The team decided to highlight how various Toronto neighbourhoods were being affected by increasing density - and ways to make things better.

But where to start? Various beat reporters, namely Education Reporter Andrea Gordon, Transportation Reporter Ben Spurr, Real Estate Reporter Tess Kalinowski and City Hall Reporter Jennifer Pagliaro were asked to help map out potential areas of coverage.

Former intern reporter Alex McKeen (now a reporter for Metro News in Vancouver), helped kick off the series with a story that delved into census data to identify areas that were intensifying rapidly. She compared the number of people per hectare in each census tract between 2011 and 2016. What she found was some neighbourhoods, such as Liberty Village and Humber Bay Shores, were intensifying at rates many times the city's average. Her research culminated in a story earlier this month on how developments are popping up across the GTA, often without sufficient access to transit, parks and schools.

Cudmore says he believes a lot of the problems facing Toronto aren't due to density per se, but rather the fact that the city has a tendency to address density in "easy, profitable" ways, such as building more housing, while pushing the harder planning challenges further into the future.

"Think of the great upheaval we felt this winter as the city closed King St. W. to through traffic," Cudmore says. "We have to get those overstuffed streetcars through, in large part because we suddenly built a dense neighbourhood in Liberty Village, but we didn't quite build the transit capacity to deal with them. That's not likely just going to be a one-off."

When it comes to figuring out which services need to be addressed, the team relies on beat reporters who have spent months or years building contacts and observing changes in their areas of coverage.

To show how density is impacting how we educate our children, Education Reporter Andrea Gordon delved deeper into the Yonge and Sheppard area, where residents had been complaining for years about how their kids couldn't go to the most nearby school. She wanted to give a first-hand look at the situation, reporting earlier this month of children in a North York highrise condominium who can look out over McKee Public School next door but can't attend. That's because the school is at 110 per cent capacity (the school has doubled in size to almost 800 students in the last 10 years).

Transportation Reporter Ben Spurr knew residents of Etobicoke's Humber Bay Shores, made up of modern condo towers close to Lake Ontario, had been advocating for a new GO Train station nearby. He wrote a story published last weekend on the need to help alleviate its roadways that are clogged with traffic every weekday morning due to a poorly planned transportation network.

"Issues like municipal zoning bylaws and appeals at the Ontario Municipal Board may sound boring on their face, but they have a dramatic effect on the daily lives of citizens," Spurr says. "I think what we were trying to get at with this series is how small decisions taken - or not taken - by local leaders can snowball and create huge problems for residents years down the line. The local government then needs to go back in and try to fix a problem that wouldn't have been nearly as severe if collectively we'd exercised some forethought in the first place."

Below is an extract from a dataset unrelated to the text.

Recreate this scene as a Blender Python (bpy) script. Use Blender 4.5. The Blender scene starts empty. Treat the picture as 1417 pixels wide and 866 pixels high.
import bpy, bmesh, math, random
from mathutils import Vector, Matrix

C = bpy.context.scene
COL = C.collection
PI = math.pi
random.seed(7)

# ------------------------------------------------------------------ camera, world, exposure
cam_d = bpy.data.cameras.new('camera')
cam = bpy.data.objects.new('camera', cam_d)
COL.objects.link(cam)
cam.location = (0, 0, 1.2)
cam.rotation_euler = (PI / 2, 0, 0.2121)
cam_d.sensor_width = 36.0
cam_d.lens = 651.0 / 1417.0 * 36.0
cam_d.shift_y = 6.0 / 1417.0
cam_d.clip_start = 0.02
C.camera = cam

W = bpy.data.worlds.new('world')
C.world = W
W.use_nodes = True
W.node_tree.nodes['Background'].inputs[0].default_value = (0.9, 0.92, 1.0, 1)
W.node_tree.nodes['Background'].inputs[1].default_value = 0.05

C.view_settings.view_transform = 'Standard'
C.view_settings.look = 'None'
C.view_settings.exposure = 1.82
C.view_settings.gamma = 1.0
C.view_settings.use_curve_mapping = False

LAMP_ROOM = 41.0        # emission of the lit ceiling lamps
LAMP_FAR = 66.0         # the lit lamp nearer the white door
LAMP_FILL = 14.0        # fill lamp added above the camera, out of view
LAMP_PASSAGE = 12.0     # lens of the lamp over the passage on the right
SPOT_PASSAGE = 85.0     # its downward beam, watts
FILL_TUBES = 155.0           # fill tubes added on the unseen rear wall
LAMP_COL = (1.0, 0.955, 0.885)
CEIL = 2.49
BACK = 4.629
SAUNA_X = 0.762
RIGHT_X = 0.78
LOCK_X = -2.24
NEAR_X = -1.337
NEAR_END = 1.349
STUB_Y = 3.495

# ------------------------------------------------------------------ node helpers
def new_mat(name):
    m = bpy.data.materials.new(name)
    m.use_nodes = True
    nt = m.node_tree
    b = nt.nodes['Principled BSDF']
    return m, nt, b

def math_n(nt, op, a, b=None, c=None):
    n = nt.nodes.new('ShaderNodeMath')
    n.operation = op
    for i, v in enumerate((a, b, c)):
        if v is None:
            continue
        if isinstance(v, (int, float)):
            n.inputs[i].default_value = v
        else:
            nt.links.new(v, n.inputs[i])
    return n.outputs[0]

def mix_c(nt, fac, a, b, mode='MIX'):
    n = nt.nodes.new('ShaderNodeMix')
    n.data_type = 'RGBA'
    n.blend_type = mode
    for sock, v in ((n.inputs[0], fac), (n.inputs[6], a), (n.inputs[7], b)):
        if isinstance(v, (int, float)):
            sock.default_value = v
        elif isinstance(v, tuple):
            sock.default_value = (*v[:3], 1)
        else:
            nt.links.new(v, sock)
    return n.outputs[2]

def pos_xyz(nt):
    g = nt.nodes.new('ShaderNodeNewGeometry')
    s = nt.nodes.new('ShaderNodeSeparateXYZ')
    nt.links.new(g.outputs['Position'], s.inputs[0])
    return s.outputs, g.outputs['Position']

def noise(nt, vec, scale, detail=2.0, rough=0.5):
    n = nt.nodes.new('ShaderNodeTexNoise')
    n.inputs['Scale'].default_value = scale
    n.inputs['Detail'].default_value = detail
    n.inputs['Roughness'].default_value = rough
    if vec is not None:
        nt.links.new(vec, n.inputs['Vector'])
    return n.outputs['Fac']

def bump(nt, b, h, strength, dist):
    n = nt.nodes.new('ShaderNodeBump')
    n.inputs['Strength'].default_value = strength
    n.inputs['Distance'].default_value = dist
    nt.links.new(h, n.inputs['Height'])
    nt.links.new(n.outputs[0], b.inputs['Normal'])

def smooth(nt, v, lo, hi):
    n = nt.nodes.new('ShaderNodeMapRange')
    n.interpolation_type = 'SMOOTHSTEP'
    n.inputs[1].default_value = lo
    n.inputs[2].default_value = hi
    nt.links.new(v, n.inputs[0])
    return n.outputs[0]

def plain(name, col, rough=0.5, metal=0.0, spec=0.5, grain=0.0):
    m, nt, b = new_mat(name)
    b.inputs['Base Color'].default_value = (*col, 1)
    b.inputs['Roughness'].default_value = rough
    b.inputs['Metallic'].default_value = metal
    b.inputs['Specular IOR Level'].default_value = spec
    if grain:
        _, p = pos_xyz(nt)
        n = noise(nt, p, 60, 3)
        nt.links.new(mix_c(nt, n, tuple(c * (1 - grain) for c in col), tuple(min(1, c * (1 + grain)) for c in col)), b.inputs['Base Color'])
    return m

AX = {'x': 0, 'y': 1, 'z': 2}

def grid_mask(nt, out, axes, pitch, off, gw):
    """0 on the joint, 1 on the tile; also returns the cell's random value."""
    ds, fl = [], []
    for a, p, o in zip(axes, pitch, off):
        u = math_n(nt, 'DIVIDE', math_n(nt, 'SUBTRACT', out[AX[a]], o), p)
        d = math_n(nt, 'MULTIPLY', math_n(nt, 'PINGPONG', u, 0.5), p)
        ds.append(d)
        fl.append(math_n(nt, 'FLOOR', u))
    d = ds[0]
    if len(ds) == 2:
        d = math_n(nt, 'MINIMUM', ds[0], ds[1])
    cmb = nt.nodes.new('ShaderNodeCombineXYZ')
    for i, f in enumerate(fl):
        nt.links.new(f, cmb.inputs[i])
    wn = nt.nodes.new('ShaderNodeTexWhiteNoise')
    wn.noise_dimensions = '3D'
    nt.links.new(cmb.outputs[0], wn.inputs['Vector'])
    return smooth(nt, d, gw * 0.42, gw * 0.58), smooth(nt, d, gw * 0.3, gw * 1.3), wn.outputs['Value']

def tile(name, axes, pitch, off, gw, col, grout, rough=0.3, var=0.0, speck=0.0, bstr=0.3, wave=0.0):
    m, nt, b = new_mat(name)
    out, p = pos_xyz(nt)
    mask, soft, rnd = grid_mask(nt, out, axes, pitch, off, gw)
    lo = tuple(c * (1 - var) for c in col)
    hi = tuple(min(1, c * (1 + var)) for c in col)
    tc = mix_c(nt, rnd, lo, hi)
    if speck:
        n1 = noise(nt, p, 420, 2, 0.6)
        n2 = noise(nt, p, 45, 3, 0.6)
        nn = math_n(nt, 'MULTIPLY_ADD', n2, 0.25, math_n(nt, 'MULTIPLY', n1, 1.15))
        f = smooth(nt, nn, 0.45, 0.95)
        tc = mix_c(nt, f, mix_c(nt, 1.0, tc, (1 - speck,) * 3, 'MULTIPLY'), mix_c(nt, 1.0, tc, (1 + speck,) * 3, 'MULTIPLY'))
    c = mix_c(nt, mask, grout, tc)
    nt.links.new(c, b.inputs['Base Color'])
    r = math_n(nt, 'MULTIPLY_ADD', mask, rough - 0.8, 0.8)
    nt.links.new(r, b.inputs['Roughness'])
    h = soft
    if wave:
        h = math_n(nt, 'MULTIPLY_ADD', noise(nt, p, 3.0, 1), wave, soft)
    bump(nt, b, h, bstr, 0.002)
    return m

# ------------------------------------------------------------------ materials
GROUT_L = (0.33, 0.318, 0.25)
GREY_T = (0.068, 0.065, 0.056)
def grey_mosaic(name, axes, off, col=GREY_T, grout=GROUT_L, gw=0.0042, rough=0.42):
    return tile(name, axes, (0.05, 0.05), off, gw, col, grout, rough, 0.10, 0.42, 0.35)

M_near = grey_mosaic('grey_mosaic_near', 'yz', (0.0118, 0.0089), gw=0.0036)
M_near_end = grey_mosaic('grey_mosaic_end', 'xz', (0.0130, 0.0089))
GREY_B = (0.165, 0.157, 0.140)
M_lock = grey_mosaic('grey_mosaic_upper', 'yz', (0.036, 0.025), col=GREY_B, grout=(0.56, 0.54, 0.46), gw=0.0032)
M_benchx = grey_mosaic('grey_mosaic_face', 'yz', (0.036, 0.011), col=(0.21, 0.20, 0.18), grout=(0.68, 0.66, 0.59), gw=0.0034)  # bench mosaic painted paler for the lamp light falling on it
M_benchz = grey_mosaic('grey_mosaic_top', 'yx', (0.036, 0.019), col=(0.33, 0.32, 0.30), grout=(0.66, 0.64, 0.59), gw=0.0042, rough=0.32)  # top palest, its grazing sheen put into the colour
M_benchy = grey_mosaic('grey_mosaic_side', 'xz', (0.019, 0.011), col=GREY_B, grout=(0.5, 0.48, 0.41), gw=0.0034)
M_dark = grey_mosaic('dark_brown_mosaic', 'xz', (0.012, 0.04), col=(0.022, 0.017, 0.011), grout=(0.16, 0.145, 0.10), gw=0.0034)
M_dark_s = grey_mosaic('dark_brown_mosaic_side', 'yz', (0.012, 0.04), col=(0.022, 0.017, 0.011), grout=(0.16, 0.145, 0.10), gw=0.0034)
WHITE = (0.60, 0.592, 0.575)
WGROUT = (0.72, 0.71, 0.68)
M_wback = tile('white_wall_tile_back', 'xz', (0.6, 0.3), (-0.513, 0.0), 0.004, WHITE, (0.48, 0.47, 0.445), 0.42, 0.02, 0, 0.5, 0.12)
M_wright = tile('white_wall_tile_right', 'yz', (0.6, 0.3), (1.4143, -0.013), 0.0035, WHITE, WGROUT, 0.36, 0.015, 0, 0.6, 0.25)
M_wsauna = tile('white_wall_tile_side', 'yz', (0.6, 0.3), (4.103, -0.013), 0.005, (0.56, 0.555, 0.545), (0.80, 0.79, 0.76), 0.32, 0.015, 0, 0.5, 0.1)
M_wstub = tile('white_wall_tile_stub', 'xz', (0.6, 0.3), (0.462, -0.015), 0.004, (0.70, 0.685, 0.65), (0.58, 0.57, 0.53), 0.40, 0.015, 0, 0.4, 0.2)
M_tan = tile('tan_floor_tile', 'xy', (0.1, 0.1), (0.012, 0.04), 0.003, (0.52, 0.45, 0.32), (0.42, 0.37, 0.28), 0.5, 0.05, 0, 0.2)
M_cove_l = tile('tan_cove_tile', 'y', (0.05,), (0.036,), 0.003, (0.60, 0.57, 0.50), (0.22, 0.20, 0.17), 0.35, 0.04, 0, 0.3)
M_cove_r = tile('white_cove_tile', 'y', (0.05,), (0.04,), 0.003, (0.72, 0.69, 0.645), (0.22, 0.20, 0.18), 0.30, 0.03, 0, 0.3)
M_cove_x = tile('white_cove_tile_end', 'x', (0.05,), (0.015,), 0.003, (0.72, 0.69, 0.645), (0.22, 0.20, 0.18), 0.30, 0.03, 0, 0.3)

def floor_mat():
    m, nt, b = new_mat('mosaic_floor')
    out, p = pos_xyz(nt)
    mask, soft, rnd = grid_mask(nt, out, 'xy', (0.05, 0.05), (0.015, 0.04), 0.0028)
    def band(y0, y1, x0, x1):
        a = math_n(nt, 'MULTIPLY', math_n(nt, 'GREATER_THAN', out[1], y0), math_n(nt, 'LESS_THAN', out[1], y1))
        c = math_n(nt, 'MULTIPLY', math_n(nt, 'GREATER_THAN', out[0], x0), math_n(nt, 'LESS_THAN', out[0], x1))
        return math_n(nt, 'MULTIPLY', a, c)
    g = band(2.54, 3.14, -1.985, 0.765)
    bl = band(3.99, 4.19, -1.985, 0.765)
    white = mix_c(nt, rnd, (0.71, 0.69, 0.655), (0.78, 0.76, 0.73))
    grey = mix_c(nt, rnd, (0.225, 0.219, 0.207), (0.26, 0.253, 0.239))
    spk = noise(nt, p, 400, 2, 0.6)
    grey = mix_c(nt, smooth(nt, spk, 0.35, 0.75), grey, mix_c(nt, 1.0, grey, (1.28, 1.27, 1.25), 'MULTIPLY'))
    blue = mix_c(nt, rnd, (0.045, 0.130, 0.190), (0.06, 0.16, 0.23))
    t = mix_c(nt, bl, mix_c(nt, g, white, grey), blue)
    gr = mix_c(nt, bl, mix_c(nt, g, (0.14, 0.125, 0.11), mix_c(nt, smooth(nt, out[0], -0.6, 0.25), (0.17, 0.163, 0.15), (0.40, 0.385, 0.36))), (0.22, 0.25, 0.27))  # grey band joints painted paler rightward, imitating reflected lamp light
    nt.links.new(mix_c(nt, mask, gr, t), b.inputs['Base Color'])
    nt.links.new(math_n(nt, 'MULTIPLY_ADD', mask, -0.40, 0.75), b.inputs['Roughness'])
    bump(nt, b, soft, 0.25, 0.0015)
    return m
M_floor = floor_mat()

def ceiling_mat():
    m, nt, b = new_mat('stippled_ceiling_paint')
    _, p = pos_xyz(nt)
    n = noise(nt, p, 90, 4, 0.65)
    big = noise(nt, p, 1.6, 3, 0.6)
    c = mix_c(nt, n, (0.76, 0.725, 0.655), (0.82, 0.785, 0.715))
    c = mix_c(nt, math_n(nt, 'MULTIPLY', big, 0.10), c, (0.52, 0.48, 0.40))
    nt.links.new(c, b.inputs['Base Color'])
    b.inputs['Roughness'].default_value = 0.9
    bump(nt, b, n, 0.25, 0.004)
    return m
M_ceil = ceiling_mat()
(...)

Cudmore echoes Spurr's assessment.

"One of the goals of this series is to tie together a few strands of urban frustration and to show readers that they were related," he said. "The other was to look for solutions and give them some air; for instance, Andrea's piece spelled out clearly how funding regulations meant that some kids might never get a chance to go to their neighbourhood school. There are changes that can be made on those fronts."

Cudmore stresses Growing Pains isn't about NIMBYism or fighting density.

"It's the opposite of that. But if we don't address the details of density, it's a change that might not last."